Italy's new contracts for difference (CFD) mechanism may help stabilize energy prices and cover up to 24 TWh/year from non-subsidized wind and solar power, according to industry sources. This voluntary mechanism will be available to existing renewable energy plants without public funding.

Industries could request as much as 50 TWh, but since participation is optional, they will have to accept whatever is available, indicated an analyst. If only 1 TWh is accessible, it will be shared among all participants.

The state-owned GSE will manage the five-year CFDs as an intermediary to balance market and contracted prices and will conduct auctions for producers based on industrial demand.

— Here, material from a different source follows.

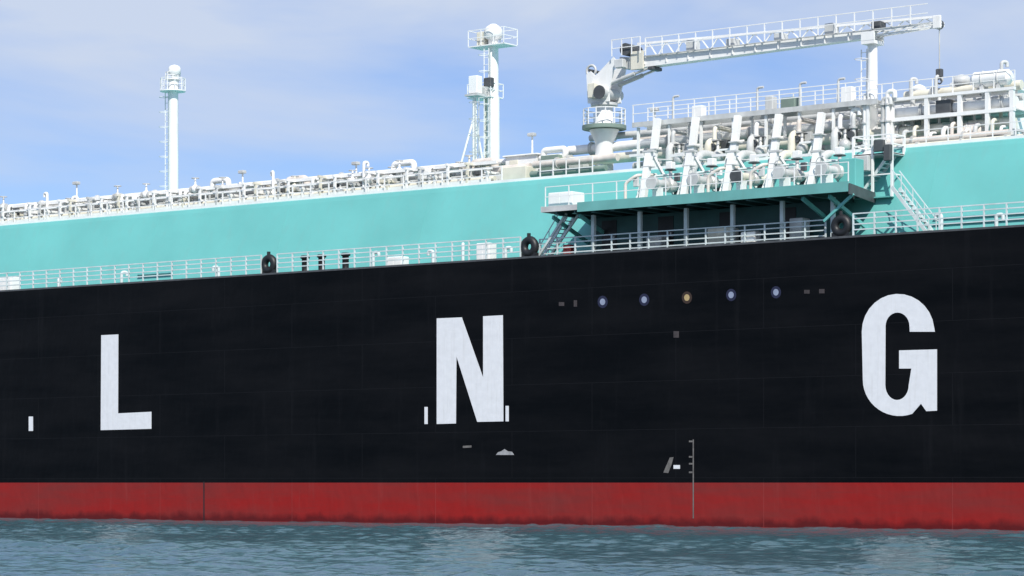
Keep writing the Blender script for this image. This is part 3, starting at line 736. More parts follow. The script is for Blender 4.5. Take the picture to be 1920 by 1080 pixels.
# small fittings among the left pipes: valves, boxes, vents, drums
def valve(x, y, z, s, material, label, group):
    t = thing('valve', (x, y, z), label, 'valve', group)
    MB().lathe((x, y, z), [(0.10 * s, 0), (0.26 * s, 0.08 * s), (0.28 * s, 0.36 * s), (0.12 * s, 0.5 * s), (0.06 * s, 0.55 * s), (0.06 * s, 0.95 * s)], 12).build('body', material, t)
    b = MB(); handwheel(b, (x, y, z + 0.95 * s), (0, 0, 1), 0.24 * s); b.build('handwheel', 'grey', t)
    MB().cyl((x - 0.34 * s, y, z + 0.22 * s), (x - 0.22 * s, y, z + 0.22 * s), 0.24 * s, n=12).build('flange', 'steel', t)
    MB().cyl((x + 0.22 * s, y, z + 0.22 * s), (x + 0.34 * s, y, z + 0.22 * s), 0.24 * s, n=12).build('flange', 'steel', t)
    return t
x = LX0 + 2
vp = {}
while x < LX1 - 1:
    kind = rnd.random(); y = rnd.uniform(6.8, 8.6)
    if kind < 0.30:
        mt = rnd.choice(('white', 'steel', 'cream'))
        z = TRUNK + rnd.choice((0.2, 0.75, 1.15))
        if mt in vp: copy_thing(vp[mt], (x, y, z))
        else: vp[mt] = valve(x, y, z, 1.0, mt, {'white': 'small white', 'steel': 'small bare steel', 'cream': 'small cream'}[mt] + ' valve with dark handwheel among the pipes left of the middle mast', mt + ' valves on the left trunk deck')
    elif kind < 0.55:
        mt = rnd.choice(('grey', 'white', 'dark', 'cream'))
        lab = {'grey': 'small light grey', 'white': 'small white', 'dark': 'small dark grey', 'cream': 'small cream'}[mt] + ' junction box on a stand among the pipes left of the middle mast'
        key = 'jb' + mt
        if key in vp: copy_thing(vp[key], (x, y, TRUNK))
        else:
            t = thing('junction_box', (x, y, TRUNK), lab, 'junction box', mt + ' junction boxes on the left trunk deck')
            w, h = rnd.uniform(0.4, 0.75), rnd.uniform(0.4, 0.7)
            MB().bevbox(x - w / 2, x + w / 2, y, y + 0.25, TRUNK + 0.75, TRUNK + 0.75 + h, 0.02).build('cabinet', mt, t)
            MB().box(x - w * 0.4, x + w * 0.4, y - 0.012, y + 0.004, TRUNK + 0.80, TRUNK + 0.70 + h).build('lid', mt, t)
            for s in (-1, 1): MB().box(x + s * w * 0.35 - 0.03, x + s * w * 0.35 + 0.03, y + 0.08, y + 0.14, TRUNK + 0.003, TRUNK + 0.75).build('leg', 'grey', t)
            vp[key] = t
    elif kind < 0.75:
        h = rnd.choice((1.25, 1.7, 2.1))
        key = 'gn%.2f' % h
        if key in vp: copy_thing(vp[key], (x, y, TRUNK), rz=rnd.uniform(0, 6))
        else: vp[key] = gooseneck(x, y, TRUNK, h, 0.10, 'white', {1.25: 'low', 1.7: 'middling', 2.1: 'tall'}[h] + ' white gooseneck vent among the pipes left of the middle mast', '%s gooseneck vents on the left trunk deck' % {1.25: 'low', 1.7: 'middling', 2.1: 'tall'}[h])
    elif kind < 0.88:
        key = 'cross'
        if key in vp: copy_thing(vp[key], (x, 7.0, TRUNK))
        else:
            t = thing('branch_pipe', (x, 7.0, TRUNK), 'white branch pipe rising and turning inboard among the pipes left of the middle mast', 'pipe', 'branch pipes on the left trunk deck')
            MB().tube([(x, 7.0, TRUNK + 0.01), (x, 7.0, TRUNK + 1.45), (x, 9.6, TRUNK + 1.45)], 0.11, 10).build('pipe', 'white', t)
            MB().cyl((x, 7.0, TRUNK + 0.7), (x, 7.0, TRUNK + 0.8), 0.19, n=12).build('flange', 'steel', t)
            vp[key] = t
    x += rnd.uniform(0.35, 0.95)
# taller items that break the outline
def light_post(px, ytop, inset, label, h_extra=0.0, material='white'):
    x = ax(px, inset); zt = az(px, ytop, inset)
    t = thing('lamp_post', (x, inset, TRUNK), label, 'lamp post')
    MB().cyl((x, inset, TRUNK + 0.004), (x, inset, zt - 0.12), 0.075, 0.055, n=8).build('pole', material, t)
    MB().bevbox(x - 0.24, x + 0.24, inset - 0.22, inset + 0.12, zt - 0.12, zt + 0.08, 0.03).build('lamp_head', 'grey', t)
    MB().cyl((x, inset, TRUNK + 0.002), (x, inset, TRUNK + 0.06), 0.18, n=10).build('foot_flange', material, t)
light_post(144, 343, 8.2, 'short white lamp post left of the slim mast')
light_post(455, 322, 8.4, 'short white lamp post right of the slim mast')
light_post(668, 306, 8.4, 'short white lamp post halfway between the slim mast and the middle mast')
light_post(998, 252, 9.6, 'short white lamp post on the far side of the white deckhouse')
light_post(1228, 205, 9.0, 'white lamp post at the left end of the high walkway')

# ------------------------------------------------------------------ white deckhouse beside the middle mast
hx0, hx1 = ax(948, 8.6), ax(1006, 8.6); hz = az(975, 290, 8.6)
dh = thing('deckhouse', ((hx0 + hx1) / 2, 8.6, TRUNK), 'small white deckhouse on the trunk deck right of the middle mast', 'deckhouse')
MB().box(hx0, hx1, 8.6, 11.6, TRUNK + 0.004, hz - 0.1).build('wall', 'white', dh)
MB().bevbox(hx0 - 0.15, hx1 + 0.15, 8.45, 11.75, hz - 0.098, hz, 0.03).build('roof', 'white', dh)
d_ = MB().bevbox(hx0 + 0.3, hx0 + 0.95, 8.56, 8.62, TRUNK + 0.15, hz - 0.3, 0.015).build('door', 'cream', dh)
MB().box(hx0 + 0.82, hx0 + 0.88, 8.52, 8.56, TRUNK + 0.8, TRUNK + 0.95).build('handle', 'dark', d_)
MB().box(hx1 - 0.9, hx1 - 0.35, 8.57, 8.62, TRUNK + 1.0, TRUNK + 1.35).build('louvre', 'grey', dh)
locker(962, 7.0, TRUNK, 1.9, 1.0, 1.0, 'cream', 'cream deck box in front of the white deckhouse', door=False)
locker(1080, 7.9, TRUNK, 1.1, 0.9, 1.35, 'grey', 'grey machinery box on the trunk edge left of the crane', door=False)
locker(1030, 8.3, TRUNK, 1.3, 0.9, 1.7, 'green', 'grey green box between the white deckhouse and the crane', door=False)

# ------------------------------------------------------------------ masts
def cage_ladder(t, x, y, z0, z1, material, w=0.34):
    lad = MB()
    for s in (-1, 1): lad.bar((x + s * w / 2, y, z0), (x + s * w / 2, y, z1), 0.05)
    lo = lad.build('ladder', material, t)
    rm = shared('rung', material, lambda b: b.bar((-w / 2, 0, 0), (w / 2, 0, 0), 0.035))
    z = z0 + 0.3
    while z < z1: piece('rung', rm, lo, (x, y, z)); z += 0.45
    hm = shared('hoop', material, lambda b: b.torus((0, -0.3, 0), (0, 0, 1), 0.36, 0.02, 12, 4))
    z = z0 + 2.2
    while z < z1: piece('hoop', hm, lo, (x, y, z)); z += 1.1
def ring_platform(t, c, r, material, rail_h=0.95, n=10, sq=None):
    c = Vector(c)
    pl = MB()
    if sq: pl.box(c.x - sq[0], c.x + sq[1], c.y - r, c.y + r, c.z - 0.07, c.z)
    else: pl.cyl(c - Vector((0, 0, 0.07)), c, r, n=20)
    po = pl.build('platform', material, t)
    pts = [Vector((c.x + r * 0.96 * math.cos(2 * math.pi * k / n), c.y + r * 0.96 * math.sin(2 * math.pi * k / n), c.z)) for k in range(n)] if not sq else \
          [Vector(p) for p in ((c.x - sq[0], c.y - r, c.z), (c.x - sq[0] * 0.3, c.y - r, c.z), (c.x + sq[1] * 0.4, c.y - r, c.z), (c.x + sq[1], c.y - r, c.z), (c.x + sq[1], c.y + r, c.z), (c.x, c.y + r, c.z), (c.x - sq[0], c.y + r, c.z))]
    pm = shared('rail_post', material, lambda b: b.box(-0.025, 0.025, -0.025, 0.025, 0, rail_h))
    for p in pts: piece('rail_post', pm, po, p)
    for hgt in (rail_h * 0.5, rail_h):
        rb = MB()
        for k in range(len(pts)): rb.bar(pts[k] + Vector((0, 0, hgt)), pts[(k + 1) % len(pts)] + Vector((0, 0, hgt)), 0.045)
        rb.build('guard_rail', material, po)
    return po
MI = 23.0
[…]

A parliamentary document suggests that about 9-10 TWh of current solar and wind capacity could immediately join the mechanism, while plants leaving older power purchase agreements (PPAs) or those whose incentive periods end between 2030 and 2032 could bring total eligible capacity to 24 TWh annually.

Italy's energy ministry will provide guidelines for pricing and available volumes within three months, although the mechanism began on Wednesday.

Market experts predict prices between EUR 65-75/MWh, influenced by potential new US tariffs affecting industrial demand. One expert noted that if US tariffs reduce industrial demand, locking in a price of EUR 75/MWh might be appealing compared to fluctuating markets; Italian power prices have recently decreased due to an increase in renewables.

As of Friday, Italy’s spot power price was EUR 79.91/MWh, considerably lower than the EUR 127.19/MWh average for 2025 so far. Increased stability for energy-intensive consumers might justify higher costs compared to the volatile prices of 2022, which peaked at around EUR 543/MWh.

The mechanism may particularly attract plants in low-price regions like Sardinia and Sicily, where limited interconnections and the absence of PPA deals enhance its appeal.

Earlier in March, Italy ended its previous green energy incentive scheme and is preparing to launch a new program called Fer X, which will utilize CFDs to advance new renewable energy projects. The inaugural auction for this scheme is expected in the spring, with Fer X projected to represent around 50% of Italy's installed capacity by 2030, aiming for 131 GW of renewables, up from the current 77 GW.